I’ve given the Intrapanel treatment to a chunk of the book, primarily the contributions of John Coulthart, who did a comics adaptation of “The Call of Cthulhu” which nails the spirit of the original in a way that few HPL adaptations have or will.

Interview with artist John Coulthart, from 2010

EDITOR’S NOTE

Originally posted in 2010. I don’t even say anything mean about steampunk in it. That’s how old it is.

Lovecraft is a hard act to follow, and an even harder one to adapt. “Oh you mean HP Lovecraft, the guy who came up with Cthulhu and all those cute little plush toys.” Yeah, the guy who launched a thousand little cottage industries pumping out VOTE FOR CTHULHU: THE STARS ARE RIGHT bumper stickers and Mythos Hunting Guides and all that stuff. Yeah, him. I do wonder if he’d be tickled or appalled at his legacy and all the eldritch dust-catchers and t-shirts and radio plays.

Well, he’d probably like the radio plays. He’d probably have even approved of the silent film adaptation of THE CALL OF CTHULHU, arguably his single most famous piece of fiction, certainly the one that’s lodged most deeply in the collective consciousness, for good or for ill. The film adaptation gets a solid recommendation from me, and anyone who knows me will tell you that I’m pretty hard to please as this stuff goes. Not because I think Lovecraft’s every word is sacred and perfect. I don’t. My relationship with HPL’s work is problematic, mostly in terms of the execution. I like characters. I like it when characters drive the plot. HPL couldn’t be bothered with that by and large, except when it was an incessant curiosity on the part of the players that made the eldritch secrets of the plot unfurl to their almost unerringly messy conclusions.

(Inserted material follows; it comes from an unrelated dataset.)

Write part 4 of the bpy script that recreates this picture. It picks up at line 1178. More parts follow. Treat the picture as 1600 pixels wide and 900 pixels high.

So I find HPL’s conceptual work rightly celebrated even if I find his prose nigh-unimpenetrable at times. Which is why I’m often attracted to adaptations of his work, where creators have a desire to stick to the template that HPL laid out, and often there’s some sense of respect for the source material, but it’s filtered through a different sense of aesthetics. HPL-inspired stuff that stars HPL himself? Not so much. Though there was that beautifully-illustrated LOVECRAFT OGN with art by Enrique Breccia that was so wonderful that I simply didn’t care about the story. Though I suppose there’s an interesting vein to mine when talking about Lovecraft as fictional construct rather than historical figure, but that’s for someone else to do.